The text is divided into seven chapters. The first chapter familiarizes the reader with metric spaces; defining them and identifying some important examples (including the usual sequence spaces and function spaces of functional analysis). In Chapter 2, the text identifies many basic tools of metric space theory, including open and closed sets, continuous mappings, topologies, and homeomorphisms. Starting in Chapter 3, then, the text devotes a chapter each to the properties of Completeness, Compactness, Separability, and Connectedness (Chapters 3,4,5, and 7), with Chapter 6 circling back to discuss advanced properties of complete spaces.

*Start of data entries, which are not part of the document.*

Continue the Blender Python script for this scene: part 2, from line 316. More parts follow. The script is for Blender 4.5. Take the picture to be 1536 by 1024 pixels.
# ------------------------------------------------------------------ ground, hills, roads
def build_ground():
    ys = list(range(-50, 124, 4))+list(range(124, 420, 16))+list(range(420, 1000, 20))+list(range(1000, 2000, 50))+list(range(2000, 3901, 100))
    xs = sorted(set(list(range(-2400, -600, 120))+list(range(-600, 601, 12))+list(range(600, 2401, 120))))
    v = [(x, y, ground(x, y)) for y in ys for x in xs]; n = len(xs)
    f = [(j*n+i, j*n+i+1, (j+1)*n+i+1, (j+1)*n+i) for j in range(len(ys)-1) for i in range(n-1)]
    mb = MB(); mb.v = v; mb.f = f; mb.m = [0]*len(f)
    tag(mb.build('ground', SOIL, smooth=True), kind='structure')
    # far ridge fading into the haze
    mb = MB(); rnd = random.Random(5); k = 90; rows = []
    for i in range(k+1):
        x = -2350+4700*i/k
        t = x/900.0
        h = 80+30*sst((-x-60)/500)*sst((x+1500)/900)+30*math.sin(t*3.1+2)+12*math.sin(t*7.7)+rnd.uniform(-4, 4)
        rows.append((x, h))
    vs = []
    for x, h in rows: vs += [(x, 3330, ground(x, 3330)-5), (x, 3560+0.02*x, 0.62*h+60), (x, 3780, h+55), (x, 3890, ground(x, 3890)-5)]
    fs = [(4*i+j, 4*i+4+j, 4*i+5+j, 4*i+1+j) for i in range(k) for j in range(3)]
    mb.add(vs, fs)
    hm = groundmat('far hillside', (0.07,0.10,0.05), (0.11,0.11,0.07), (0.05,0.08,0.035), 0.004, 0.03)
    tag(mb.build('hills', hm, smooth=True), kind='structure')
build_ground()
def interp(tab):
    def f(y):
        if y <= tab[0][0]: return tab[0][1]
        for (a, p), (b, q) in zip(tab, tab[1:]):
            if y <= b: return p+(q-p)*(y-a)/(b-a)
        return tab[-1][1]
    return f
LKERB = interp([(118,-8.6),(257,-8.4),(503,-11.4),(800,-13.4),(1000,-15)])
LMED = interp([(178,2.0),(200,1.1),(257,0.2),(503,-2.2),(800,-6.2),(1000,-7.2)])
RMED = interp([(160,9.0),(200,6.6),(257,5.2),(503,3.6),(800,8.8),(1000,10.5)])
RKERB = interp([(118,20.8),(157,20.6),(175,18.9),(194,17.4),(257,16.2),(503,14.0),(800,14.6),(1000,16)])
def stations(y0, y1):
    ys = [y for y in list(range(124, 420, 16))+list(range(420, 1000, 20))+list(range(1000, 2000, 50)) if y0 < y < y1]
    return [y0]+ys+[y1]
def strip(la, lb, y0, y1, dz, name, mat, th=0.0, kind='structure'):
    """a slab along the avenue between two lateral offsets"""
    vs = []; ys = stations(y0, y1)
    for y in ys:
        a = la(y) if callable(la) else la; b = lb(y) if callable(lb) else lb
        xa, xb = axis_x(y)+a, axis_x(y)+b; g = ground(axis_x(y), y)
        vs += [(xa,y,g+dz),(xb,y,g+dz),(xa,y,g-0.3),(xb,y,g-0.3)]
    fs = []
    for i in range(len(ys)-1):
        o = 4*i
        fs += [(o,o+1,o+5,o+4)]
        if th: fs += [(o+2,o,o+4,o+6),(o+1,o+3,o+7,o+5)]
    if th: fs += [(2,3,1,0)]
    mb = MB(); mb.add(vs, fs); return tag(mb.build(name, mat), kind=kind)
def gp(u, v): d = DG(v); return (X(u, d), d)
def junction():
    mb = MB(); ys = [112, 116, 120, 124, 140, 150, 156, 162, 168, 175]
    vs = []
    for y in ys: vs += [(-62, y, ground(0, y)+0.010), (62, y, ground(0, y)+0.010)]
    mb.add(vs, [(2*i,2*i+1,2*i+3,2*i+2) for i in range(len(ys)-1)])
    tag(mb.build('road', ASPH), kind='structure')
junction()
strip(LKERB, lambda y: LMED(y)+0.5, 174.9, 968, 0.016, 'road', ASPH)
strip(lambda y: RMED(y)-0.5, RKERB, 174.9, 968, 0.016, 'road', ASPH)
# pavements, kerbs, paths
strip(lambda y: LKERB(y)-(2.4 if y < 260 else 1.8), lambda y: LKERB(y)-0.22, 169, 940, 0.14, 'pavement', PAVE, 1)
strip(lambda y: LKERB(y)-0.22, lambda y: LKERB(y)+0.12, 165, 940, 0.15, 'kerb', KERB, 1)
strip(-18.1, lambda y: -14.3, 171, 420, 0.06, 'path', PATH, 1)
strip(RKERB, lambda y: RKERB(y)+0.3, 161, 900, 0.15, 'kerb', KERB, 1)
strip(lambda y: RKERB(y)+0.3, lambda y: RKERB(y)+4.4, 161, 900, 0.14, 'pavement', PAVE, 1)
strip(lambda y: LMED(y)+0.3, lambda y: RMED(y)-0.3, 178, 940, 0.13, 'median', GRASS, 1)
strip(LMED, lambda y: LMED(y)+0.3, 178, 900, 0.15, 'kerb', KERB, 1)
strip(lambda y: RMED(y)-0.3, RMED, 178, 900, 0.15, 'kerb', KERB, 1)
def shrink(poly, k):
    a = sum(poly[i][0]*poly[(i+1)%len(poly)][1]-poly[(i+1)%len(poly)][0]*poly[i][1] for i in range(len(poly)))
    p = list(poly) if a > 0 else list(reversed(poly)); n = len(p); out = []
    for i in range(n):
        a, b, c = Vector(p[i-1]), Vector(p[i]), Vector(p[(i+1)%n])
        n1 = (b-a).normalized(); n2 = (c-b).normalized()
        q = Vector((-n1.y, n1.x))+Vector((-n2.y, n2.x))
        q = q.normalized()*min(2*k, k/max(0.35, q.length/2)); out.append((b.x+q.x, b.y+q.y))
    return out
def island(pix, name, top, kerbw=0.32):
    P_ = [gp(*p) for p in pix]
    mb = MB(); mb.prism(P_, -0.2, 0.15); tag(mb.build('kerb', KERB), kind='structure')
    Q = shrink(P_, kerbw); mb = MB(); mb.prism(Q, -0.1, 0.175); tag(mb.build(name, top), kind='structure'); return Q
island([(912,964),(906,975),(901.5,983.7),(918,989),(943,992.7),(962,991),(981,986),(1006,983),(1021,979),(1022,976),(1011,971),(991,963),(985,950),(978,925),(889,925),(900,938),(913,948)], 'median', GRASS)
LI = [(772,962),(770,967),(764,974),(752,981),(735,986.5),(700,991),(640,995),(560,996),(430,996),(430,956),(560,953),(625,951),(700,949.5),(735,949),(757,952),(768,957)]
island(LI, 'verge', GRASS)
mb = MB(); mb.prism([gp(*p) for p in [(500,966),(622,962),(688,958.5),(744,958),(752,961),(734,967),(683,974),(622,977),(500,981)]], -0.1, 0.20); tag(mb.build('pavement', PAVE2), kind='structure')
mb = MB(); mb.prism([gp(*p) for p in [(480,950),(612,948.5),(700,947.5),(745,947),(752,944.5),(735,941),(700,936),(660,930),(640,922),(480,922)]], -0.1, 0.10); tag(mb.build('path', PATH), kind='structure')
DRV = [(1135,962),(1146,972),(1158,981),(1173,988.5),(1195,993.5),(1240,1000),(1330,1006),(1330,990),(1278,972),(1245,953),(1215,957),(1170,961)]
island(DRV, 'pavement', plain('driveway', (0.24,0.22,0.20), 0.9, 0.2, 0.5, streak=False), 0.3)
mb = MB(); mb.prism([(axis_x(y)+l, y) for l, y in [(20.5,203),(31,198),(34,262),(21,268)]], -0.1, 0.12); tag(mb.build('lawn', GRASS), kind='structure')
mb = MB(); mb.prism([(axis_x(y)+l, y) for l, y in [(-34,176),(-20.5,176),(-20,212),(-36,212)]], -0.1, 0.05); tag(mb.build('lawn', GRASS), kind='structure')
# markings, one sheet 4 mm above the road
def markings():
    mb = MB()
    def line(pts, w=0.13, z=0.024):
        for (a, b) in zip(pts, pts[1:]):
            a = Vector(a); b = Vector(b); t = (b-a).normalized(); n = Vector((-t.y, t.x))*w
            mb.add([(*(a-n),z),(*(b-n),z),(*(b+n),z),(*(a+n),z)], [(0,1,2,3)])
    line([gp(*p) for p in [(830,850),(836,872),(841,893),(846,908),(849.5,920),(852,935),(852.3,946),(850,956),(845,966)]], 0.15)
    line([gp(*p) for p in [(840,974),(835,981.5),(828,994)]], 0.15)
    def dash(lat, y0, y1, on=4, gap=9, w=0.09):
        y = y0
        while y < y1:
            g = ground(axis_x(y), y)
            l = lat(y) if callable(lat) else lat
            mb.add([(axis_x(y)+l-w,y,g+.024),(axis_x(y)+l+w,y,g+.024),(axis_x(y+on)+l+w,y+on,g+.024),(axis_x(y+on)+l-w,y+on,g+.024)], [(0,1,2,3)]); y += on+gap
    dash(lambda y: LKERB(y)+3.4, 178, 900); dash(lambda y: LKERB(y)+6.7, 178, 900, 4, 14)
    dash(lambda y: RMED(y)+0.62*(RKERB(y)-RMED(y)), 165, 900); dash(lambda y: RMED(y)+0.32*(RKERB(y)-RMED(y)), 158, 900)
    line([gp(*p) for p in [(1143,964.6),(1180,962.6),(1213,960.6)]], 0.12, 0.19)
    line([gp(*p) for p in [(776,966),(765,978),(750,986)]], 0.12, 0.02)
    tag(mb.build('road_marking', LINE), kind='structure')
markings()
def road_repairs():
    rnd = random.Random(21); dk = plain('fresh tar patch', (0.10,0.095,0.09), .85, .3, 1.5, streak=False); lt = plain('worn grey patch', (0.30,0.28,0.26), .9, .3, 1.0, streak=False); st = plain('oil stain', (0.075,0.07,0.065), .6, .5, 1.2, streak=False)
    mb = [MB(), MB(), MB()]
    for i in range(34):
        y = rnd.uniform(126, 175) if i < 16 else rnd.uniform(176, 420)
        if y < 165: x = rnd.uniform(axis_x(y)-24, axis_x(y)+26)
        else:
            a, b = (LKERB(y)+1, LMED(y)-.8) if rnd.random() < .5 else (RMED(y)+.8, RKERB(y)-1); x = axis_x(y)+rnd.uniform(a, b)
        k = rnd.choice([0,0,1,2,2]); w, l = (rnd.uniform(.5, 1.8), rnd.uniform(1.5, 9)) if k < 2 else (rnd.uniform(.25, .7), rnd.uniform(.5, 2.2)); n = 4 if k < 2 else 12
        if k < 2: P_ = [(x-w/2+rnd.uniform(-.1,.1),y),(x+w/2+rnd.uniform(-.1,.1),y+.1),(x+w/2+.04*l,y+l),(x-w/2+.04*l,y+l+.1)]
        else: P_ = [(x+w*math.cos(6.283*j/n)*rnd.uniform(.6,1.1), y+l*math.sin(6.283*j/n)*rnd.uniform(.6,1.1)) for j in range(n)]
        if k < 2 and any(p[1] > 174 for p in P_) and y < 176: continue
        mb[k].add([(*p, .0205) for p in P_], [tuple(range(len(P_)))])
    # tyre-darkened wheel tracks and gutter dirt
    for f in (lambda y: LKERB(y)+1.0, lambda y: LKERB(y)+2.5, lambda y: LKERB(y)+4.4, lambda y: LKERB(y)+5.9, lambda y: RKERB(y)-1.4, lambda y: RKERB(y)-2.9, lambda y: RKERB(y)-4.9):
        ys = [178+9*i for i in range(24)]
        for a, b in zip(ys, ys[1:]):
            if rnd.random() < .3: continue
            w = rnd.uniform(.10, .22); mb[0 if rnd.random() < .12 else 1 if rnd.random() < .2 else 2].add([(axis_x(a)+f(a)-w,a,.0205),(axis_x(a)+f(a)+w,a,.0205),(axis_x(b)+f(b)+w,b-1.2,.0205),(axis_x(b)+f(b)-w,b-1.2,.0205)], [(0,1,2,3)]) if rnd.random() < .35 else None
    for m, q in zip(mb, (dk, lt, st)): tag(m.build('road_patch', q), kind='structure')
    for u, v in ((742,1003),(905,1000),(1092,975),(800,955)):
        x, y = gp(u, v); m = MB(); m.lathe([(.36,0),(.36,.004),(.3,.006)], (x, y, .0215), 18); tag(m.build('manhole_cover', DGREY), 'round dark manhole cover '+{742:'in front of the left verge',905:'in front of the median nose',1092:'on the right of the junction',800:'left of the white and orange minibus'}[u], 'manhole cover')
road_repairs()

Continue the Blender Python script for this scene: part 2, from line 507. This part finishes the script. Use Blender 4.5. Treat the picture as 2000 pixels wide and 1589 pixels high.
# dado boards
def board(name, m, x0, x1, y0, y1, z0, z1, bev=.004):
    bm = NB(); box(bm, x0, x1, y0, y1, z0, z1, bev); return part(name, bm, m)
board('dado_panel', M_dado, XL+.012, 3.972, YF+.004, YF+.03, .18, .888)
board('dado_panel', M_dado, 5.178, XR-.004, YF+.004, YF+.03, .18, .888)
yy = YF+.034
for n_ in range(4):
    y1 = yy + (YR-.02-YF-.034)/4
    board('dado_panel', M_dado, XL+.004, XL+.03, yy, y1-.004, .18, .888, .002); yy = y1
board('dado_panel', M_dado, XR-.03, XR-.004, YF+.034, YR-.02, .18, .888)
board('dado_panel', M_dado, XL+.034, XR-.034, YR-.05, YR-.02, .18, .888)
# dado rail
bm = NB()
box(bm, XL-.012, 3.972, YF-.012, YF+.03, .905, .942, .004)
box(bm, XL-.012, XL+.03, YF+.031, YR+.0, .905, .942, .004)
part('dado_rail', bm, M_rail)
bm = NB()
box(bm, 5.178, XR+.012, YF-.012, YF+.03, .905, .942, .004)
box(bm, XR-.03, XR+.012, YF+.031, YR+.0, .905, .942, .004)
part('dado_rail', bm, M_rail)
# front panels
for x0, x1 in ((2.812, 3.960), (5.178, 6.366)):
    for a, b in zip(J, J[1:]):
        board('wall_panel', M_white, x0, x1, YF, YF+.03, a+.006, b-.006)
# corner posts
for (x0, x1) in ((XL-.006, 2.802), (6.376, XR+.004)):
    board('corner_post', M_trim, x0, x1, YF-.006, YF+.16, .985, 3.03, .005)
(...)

Each chapter (really, each section) has numerous exercises to aid in the reader’s study.
 
In addition to the standard sections each chapter is comprised of, most chapters end with one or more advanced “excursion” sections.  These excursions contain material that is not central to the study of metric space theory, but instead are major results that are used in the advanced study of analysis. A few examples (there are many more) include sections on the Mazur-Ulam Theorem, Tietze’s Theorem, the notion of Invertible Operators, and the Stone-Weierstrass Theorem. In setting up these excursion sections, I think Magnus does a real service: the reader of this text will be able to pick and choose the excursions that most closely align with their future studies.
 
Having spent some time with this book, I think it is a real winner. It is very approachable and well-paced; it’s precise but never too dry; its exercises are well thought out; and through its excursions and exposition, it gives the reader a solid foundation in metric space theory, with an understanding of where this theory sits within the broader fields of topology and analysis.

 

John Ross is an assistant professor of mathematics at Southwestern University.